This award should probably be better titled: "Manager Of A Team That Wasn't Very Good The Previous Year But Got A Lot Better Award," because generally, that's who it goes to -- a manager whose team either outperforms expectations or improves by a dozen or more games and makes the postseason.
That's the case for the Beltway Cities managers, Buck Showalter of the Orioles and Matt Williams of the Nationals, this year's selections of the Internet Baseball Writers Association of America for Manager of the Year. Did those teams do better because of great managing? Or were they just great teams with the manager along for the ride? Here's the rest of the IBWAA details:
AL Manager of the Year
1st Place: Buck Showalter, Baltimore Orioles
2nd Place: Mike Scioscia, Los Angeles Angels
3rd Place: Ned Yost, Kansas City Royals
NL Manager of the Year
1st Place: Matt Williams, Washington Nationals
2nd Place: Clint Hurdle, Pittsburgh Pirates
3rd Place: Bruce Bochy, San Francisco Giants
Showalter received 98 first-place votes and 605 points. Scioscia managed 17 first-place votes and 281 points, while being named on 103 ballots. Yost received 30 first-place votes, 261 points, and was named on 81 ballots.

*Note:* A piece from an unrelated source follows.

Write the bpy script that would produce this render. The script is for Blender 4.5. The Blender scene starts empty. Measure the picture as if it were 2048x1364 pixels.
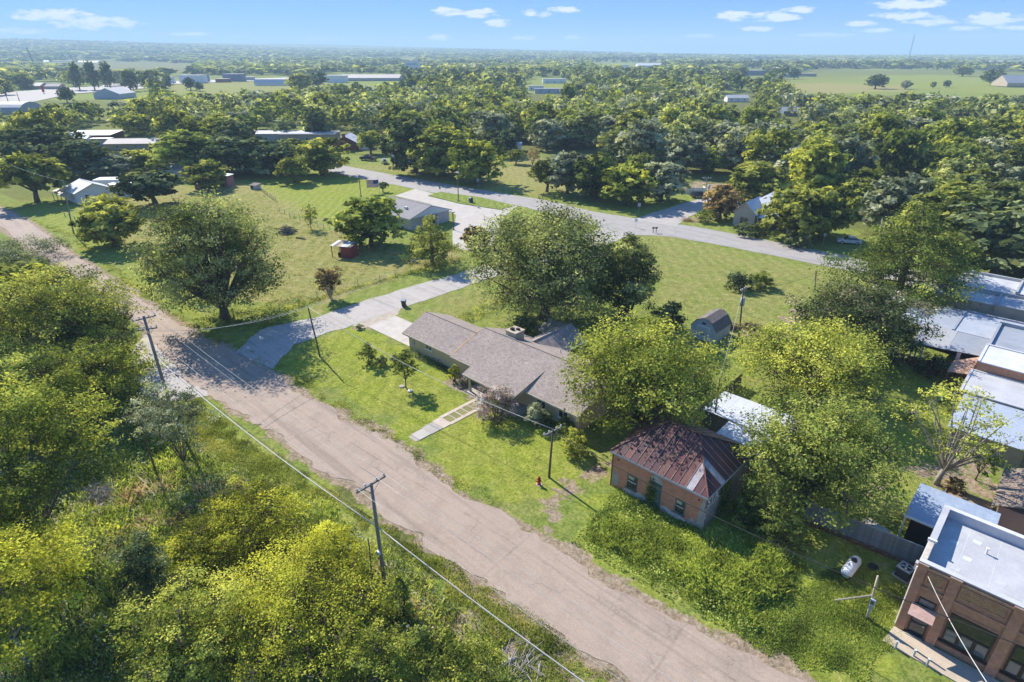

Williams received 61 first-place votes and 414 points. Hurdle garnered 40 first-place votes and 330 points. Bochy received 23 first-place votes and 226 points.
My ballot:
AL: Showalter, Brad Ausmus, Lloyd McClendon
NL: Williams, Don Mattingly, Hurdle
I tried to stay somewhat away from the "guy who managed a team to the playoffs after a mediocre year" meme; I thought the job Ausmus did keeping the Tigers focused and winning was worth a vote, as was the job McClendon did getting the Mariners off the mat to contend, even though they didn't make it. Mattingly did a similar job, I thought, keeping the Dodgers together and winning a division title after they trailed the Giants by 10½ games early in the year.
Truth be told, Joe Girardi might have deserved a third-place vote here. The 2014 Yankees didn't really have any business even sniffing the playoffs; they had a negative run differential (for the second straight season; they are the first team in major-league history to do that and have a winning record in both years) and outperformed their Pythagorean projection by seven games, which is a very large number. And yet, they were in wild-card contention until the season's final week. That was a good managing job.
Will Joe Maddon be a candidate for this award in the N.L. next year? We can only hope.
The BBWAA Manager of the Year awards will be announced on a live MLB Network show beginning at 5 p.m. CT today; feel free to use this post to comment on that. I'd expect the BBWAA awards to match the IBWAA selections.